The Bigger Picture: Why Agentic AI in E-Commerce Matters Right Now
At The AI World, we track the evolution of artificial intelligence across every major sector of the global economy, and few applications are moving as fast or as practically as agentic AI in commercial operations. The distinction between AI as an analytical tool and AI as an execution engine is one of the defining shifts of 2025 and 2026. Organisations that understand this shift — and build or adopt platforms that reflect it — will operate at a structural cost and speed advantage over those that treat AI as a smarter version of their existing dashboards.
Kopa.ai's raise is a concrete data point in that trend. It joins a growing cohort of startups that are rethinking what it means to run a business in an era when intelligent agents can own entire operational domains. The e-commerce sector is particularly ripe for this transformation because it combines high operational complexity with relatively standardised workflows — a combination that makes it well-suited to autonomous execution. The barriers that have historically separated large, well-resourced brands from leaner competitors are beginning to erode as AI levels the operational playing field.

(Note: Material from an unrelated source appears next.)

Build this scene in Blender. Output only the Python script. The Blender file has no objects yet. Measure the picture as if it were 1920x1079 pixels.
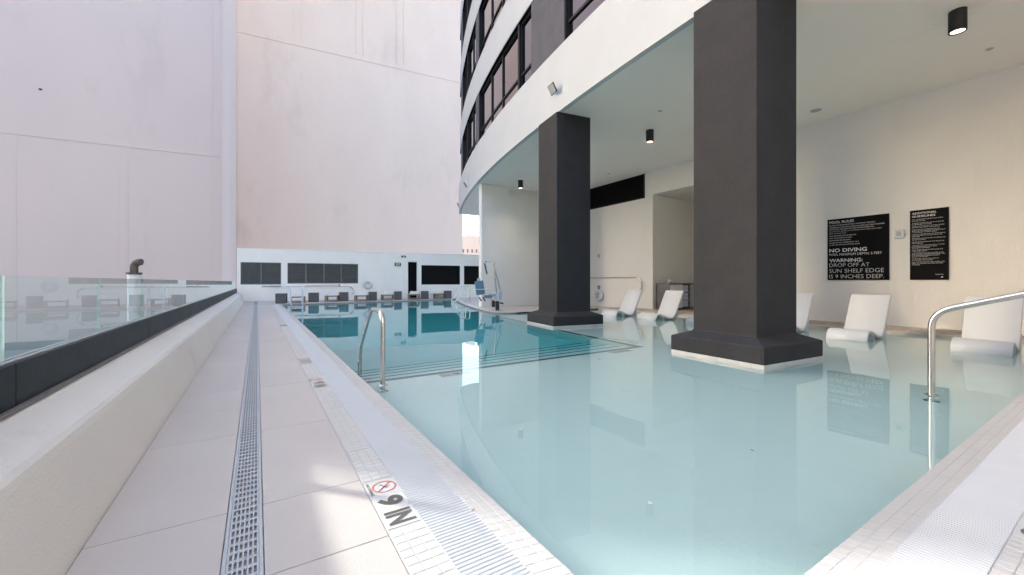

The €2 million Kopa.ai has raised is a small number by global standards, but the speed of its early traction, the quality of its investors, and the depth of its founding team's experience suggest this is a company building toward something considerably larger. For e-commerce operators wondering whether AI agents are ready to take on real responsibility inside their business, the answer is increasingly clear: they are not coming. They are already here.